Further evidence of the problems Israel has had in making even Western democracies understand the nature of the problem was provided by Australia this week when its foreign minister spoke out in favor of subjecting Israel’s nuclear facilities to inspection by the International Atomic Energy Agency. Kevin Rudd told the Australian newspaper in an interview that the Jewish state, which is not a signatory to the Non-Proliferation Treaty that the IAEA monitors, should get the same sort of scrutiny that Iran, which has signed the treaty, receives. The statement, made during the course of a tour of the region by Rudd, shocked the Israelis, who were not consulted about this by the Australian government in advance of the foreign minister’s visit.

The problem with Rudd’s shot fired across Israel’s bow is not so much the request itself but the fact that it represents a tacit acceptance of the main talking point of apologists for Iran’s nuclear ambitions: the positing of a moral equivalence between Israel’s nuclear deterrent and Iran’s desire for the ultimate weapon. The difference between the two is clear. Iran’s nukes would pose a threat both to the Jewish state, whose existence the Islamist regime has said it wishes to extinguish, and to neighboring Arab states that also have good reason to fear Tehran. An Iranian bomb would also provide a nuclear umbrella to its terrorist allies and surrogates, Hezbollah in Lebanon and Hamas in Gaza. But Israel’s longstanding nuclear capability exists solely to deter military attacks from an Arab and Muslim world that seeks to wipe it out. The real test here is not so much whether a country has nukes but whether it can be trusted not to use them. Israel has already passed that test repeatedly, making IAEA inspections a pointless exercise aimed at embarrassing Jerusalem. Iran, on the other hand, is a nation led by Islamist extremists who openly deny the Holocaust while proclaiming their desire for another.
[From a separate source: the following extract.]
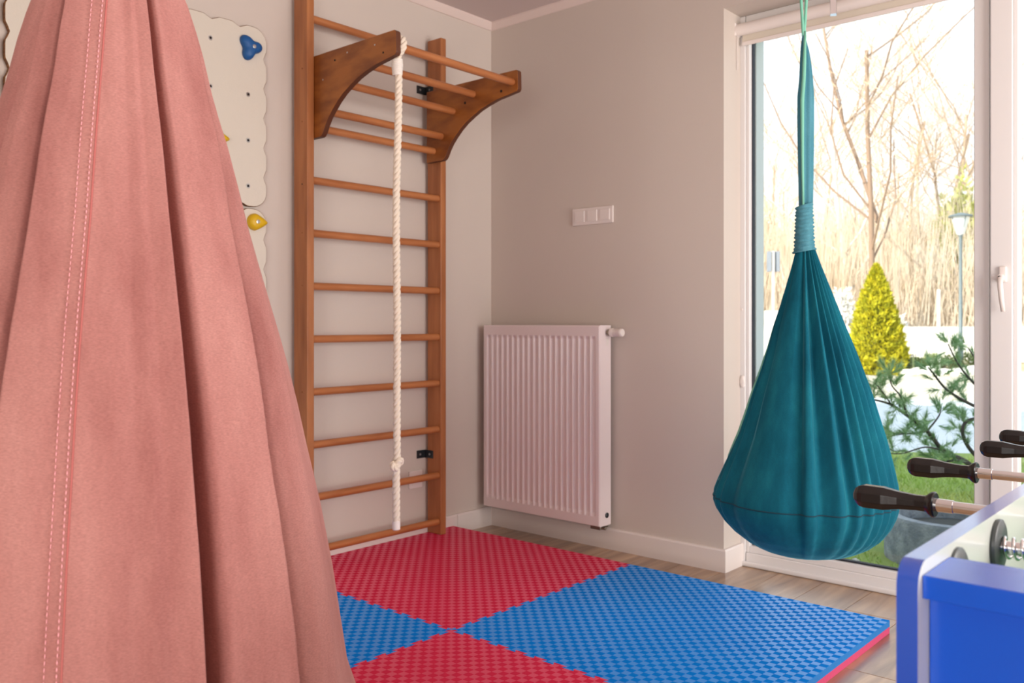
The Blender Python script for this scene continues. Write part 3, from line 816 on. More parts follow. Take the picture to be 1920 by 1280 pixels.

The point here is that if even Western democracies such as Australia can’t be counted on for solidarity in the diplomatic struggle to isolate Iran, then what hope is there for creating the sort of international coalition that could adopt punitive measures that might actually persuade the Iranian mullahs and Ahmadinejad that they must back down? With allies like Australia and Kevin Rudd undermining Israel’s case, we must hope that the stories about Stuxnet’s devastating impact really are true.